Joint EPA/DOE Statement: Radiation Monitors Confirm That No Radiation Levels of Concern Have Reached the United States
WASHINGTON - The United States Government has an extensive network of radiation monitors around the country and no radiation levels of concern have been detected. The U.S. Environmental Protection Agency RadNet system is designed to protect the public by notifying scientists, in near real time, of elevated levels of radiation so they can determine whether protective action is required. The EPA's system has not detected any radiation levels of concern.
In addition to EPA's RadNet system, the U.S. Department of Energy has radiation monitoring equipment at research facilities around the country, which have also not detected any radiation levels of concern.
As part of the Comprehensive Nuclear Test Ban Treaty Organization's International Monitoring System (IMS), the Department of Energy also maintains the capability to detect tiny quantities of radioisotopes that might indicate an underground nuclear test on the other side of the world. These detectors are extremely sensitive and can detect minute amounts of radioactive materials.

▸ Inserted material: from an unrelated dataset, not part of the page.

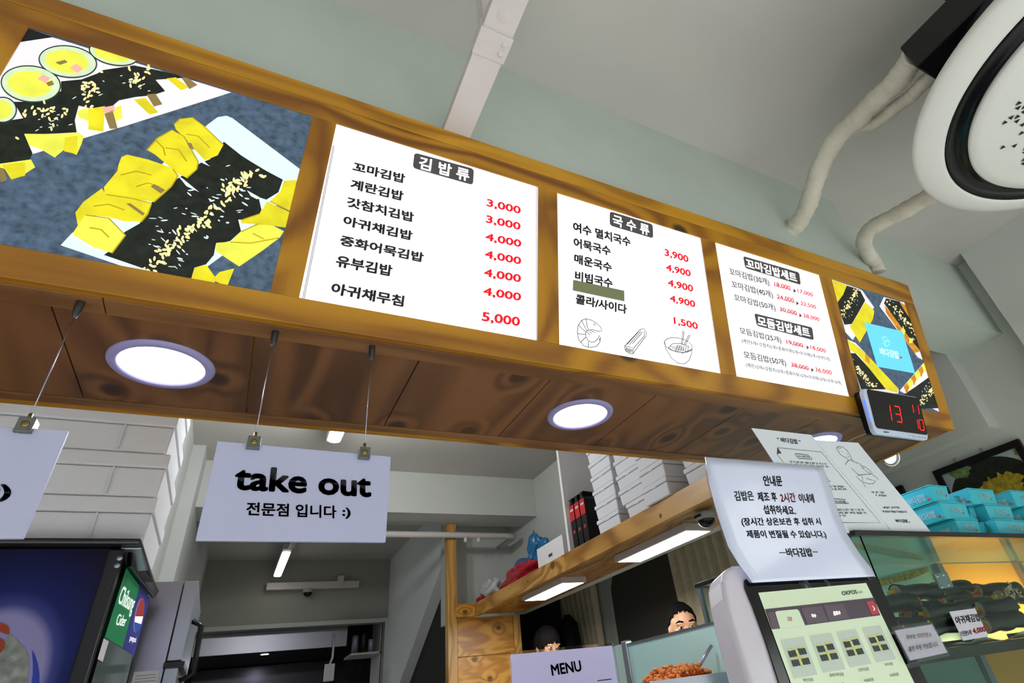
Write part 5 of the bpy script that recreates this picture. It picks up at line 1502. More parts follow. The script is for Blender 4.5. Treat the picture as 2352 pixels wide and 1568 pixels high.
t2, _, _ = card('leaflet', 'right of two white leaflet sheets standing on the case, with a line drawing', PLf2, [zl(880, 205), zl(1385, 238), (2139, 1222), (2052, 1222.5)], M_leaf,
     [('line_drawing', M_ink, [seg_line(q, .0012) for q in ([(1140, 320), (1138, 290), (1165, 278), (1210, 290), (1260, 330), (1290, 380), (1310, 430)], [(1140, 320), (1170, 365), (1200, 390), (1250, 415), (1270, 445)], [(1150, 300), (1190, 300)], [(1160, 320), (1175, 340)],
        [(1270, 448), (1245, 480), (1240, 498)], [(1310, 430), (1340, 462), (1390, 476)], [(1270, 448), (1300, 440), (1340, 462)], [(1312, 535), (1350, 575), (1400, 620)], [(1400, 476), (1440, 520), (1480, 570), (1540, 606)], [(1420, 510), (1470, 520), (1520, 560), (1558, 600)],
        [(1380, 620), (1450, 610), (1540, 605), (1600, 640), (1626, 672)], [(1420, 620), (1442, 650), (1436, 695), (1500, 716), (1560, 718), (1592, 690), (1540, 672), (1480, 655)], [(1360, 630), (1390, 660), (1436, 695)], [(1425, 530), (1450, 545)], [(1440, 700), (1475, 760)], [(1195, 340), (1205, 346)], [(1250, 362), (1262, 368)], [(1270, 390), (1268, 412)])]),
      ('lettering', M_ink, [('marks', zl(1548, 828), zl(1694, 832), zl(1540, 806), [2, 2, 3]), ('marks', zl(1594, 864), zl(1722, 868), zl(1588, 842), [1, 5]), ('marks', zl(1688, 1010), zl(1876, 1010), zl(1680, 986), [4, 5]),
                            ('제 정성과 마음을 다 담았습니다.', zl(1680, 1058), zl(1966, 1060), zl(1668, 1032), .024), ('바다김밥', zl(1836, 1174), zl(1976, 1176), zl(1822, 1134), .03)]),
      ('red_dot', M_redink, [('fill', [zl(*p) for p in ell(1988, 1170, 8, 8)])])])

# teal lunch boxes on the case
M_teal = mat('teal_carton', '#38b6c6', .35); M_teals = mat('teal_carton_side', '#1f8fb4', .35); M_tealin = mat('carton_inside', '#2b2c28', .7)


def teal(name, label, x0, y0, z0, dx, dy, dz, text_front=True, side=True):
    t = thing('lunch_box', label, 'box', (x0 + dx / 2, y0 + dy / 2, z0), 'teal cartons stacked on the glass case')
    i = .006
    MB().hexa([(x0 + i, y0 + i, z0), (x0 + dx - i, y0 + i, z0), (x0 + dx - i, y0 + dy, z0), (x0 + i, y0 + dy, z0)], [(x0, y0, z0 + dz - .004), (x0 + dx, y0, z0 + dz - .004), (x0 + dx, y0 + dy, z0 + dz - .004), (x0, y0 + dy, z0 + dz - .004)]).build('tray', M_teal, t, .001)
    MB().box((x0 - .001, y0 - .001, z0 + dz - .0035), (x0 + dx + .001, y0 + dy + .001, z0 + dz - .001)).build('lid', M_teal, t)
    mb = MB()
    if text_front: write3(mb, '바다김밥', (x0 + dx * .32, y0 + .003 - .0015, z0 + dz * .36), (dx * .4, 0, 0), (0, -.002, dz * .32), .03)
    if side: write3(mb, '바다김밥', (x0 + .0015, y0 + dy * .5, z0 + dz * .2), (0, -dy * .34, 0), (-.003, 0, dz * .42), .03)
    if mb.v: mb.build('lettering', mat('white_print', '#dfeef0', .5), t)
    mb = MB()
    if text_front: mb.lathe([(0, .0005), (.003, .0005), (.003, 0)], (x0 + dx * .76, y0 + .0015, z0 + dz * .36), (0, -1, 0), n=10)
    if side: mb.lathe([(0, .0008), (.004, .0008), (.004, 0)], (x0 + .0015, y0 + dy * .12, z0 + dz * .22), (-1, 0, 0), n=10)
    if mb.v: mb.build('red_dot', M_redink, t)


zt_ = KZ + .0065
zb_ = Z(452 / 2352, 1900, 960)
def xz(x, y, yy): return YP(yy).at(*zb_(x, y))
YT = KY0 + .035
c3, c2, c1 = xz(1600, 1360, YT), xz(1420, 1168, YT), xz(1305, 985, YT)
x3 = xz(1505, 1175, YT); x3r = xz(1860, 1352, YT)
th = (xz(1305, 985, YT).z - zt_) / 2.0
wd = [(1600, 1870, 'bottom'), (1420, 1735, 'middle'), (1305, 1510, 'top')]
ys = [1360, 1168, 985]
for k in range(3):
    a = xz(wd[k][0], ys[k], YT); b_ = xz(wd[k][1], ys[k] + (14 if k == 1 else 0), YT)
    teal('lunch_box', 'teal carton with a red dot, %s of the left stack beside the leaflet' % wd[k][2], a.x, YT, zt_ + k * th, max(.07, b_.x - a.x), .16, th - .001)
a = xz(1870, 1362, YT + .04); 
teal('lunch_box', 'small teal carton end at the bottom, between left and middle stacks', xz(1805, 1232, YT + .02).x + .015, YT + .02, zt_, xz(2075, 1358, YT - .01).x - xz(1805, 1232, YT + .02).x - .019, .15, th - .001, side=False)
teal('lunch_box', 'teal carton end second from the bottom, between left and middle stacks', xz(1660, 1040, YT + .03).x + .008, YT + .03, zt_ + th, xz(1990, 1212, YT).x - xz(1660, 1040, YT + .03).x - .02, .15, th - .001, side=False)
teal('lunch_box', 'teal carton end at the top, just right of the left stack', xz(1490, 930, YT + .04).x + .008, YT + .04, zt_ + 2 * th, max(.03, xz(1790, 1055, YT).x - xz(1490, 930, YT + .04).x - .012), .14, th - .012, side=False)
a = xz(2075, 1358, YT - .01); teal('lunch_box', 'wide teal carton at the bottom of the middle stack', a.x, YT - .01, zt_, .20, .15, th - .001, side=False)
a = xz(1990, 1212, YT); teal('lunch_box', 'wide teal carton in the middle of the middle stack', a.x - .008, YT, zt_ + th, .15, .15, th - .001, side=False)
a = xz(1790, 1055, YT); teal('lunch_box', 'wide teal carton on top of the middle stack with a curled lid', a.x, YT, zt_ + 2 * th, .145, .15, th - .001)
a = xz(2250, 1040, YT); teal('lunch_box', 'teal carton at the far right, second from the bottom', a.x + .05, YT + .0, zt_ + th, .17, .15, th - .001)
a = xz(2240, 1030, YT); teal('lunch_box', 'teal carton at the far right, topmost of the right stack', a.x + .02, YT, zt_ + 2 * th, .17, .15, th + .004)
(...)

Today, one of these monitoring stations in Sacramento, California that feeds into the IMS detected miniscule quantities of the radioactive isotope xenon-133. The origin was determined to be consistent with a release from the Fukushima reactors in Northern Japan. The levels detected were approximately 0.1 disintegrations per second per cubic meter of air (0.1 Bq/m3), which results in a dose rate approximately one-millionth of the dose rate that a person normally receives from rocks, bricks, the sun and other natural background sources. This validates a similar reading of 0.1 Bq/m3, taken from March 16 through 17 in Washington State.
Xenon-133 is a radioactive noble gas produced during nuclear fission that poses no concern at the detected level.
These types of readings remain consistent with our expectations since the onset of this tragedy, and are to be expected in the coming days.
Following the explosion of the Chernobyl plant in Ukraine in 1986 - the worst nuclear accident in world history - air monitoring in the United States also picked up trace amounts of radioactive particles, less than one thousandth of the estimated annual dose from natural sources for a typical person.
As part of the federal government's continuing effort to make our activities and science transparent and available to the public, the Environmental Protection Agency will continue to keep all RadNet data available in the current online database.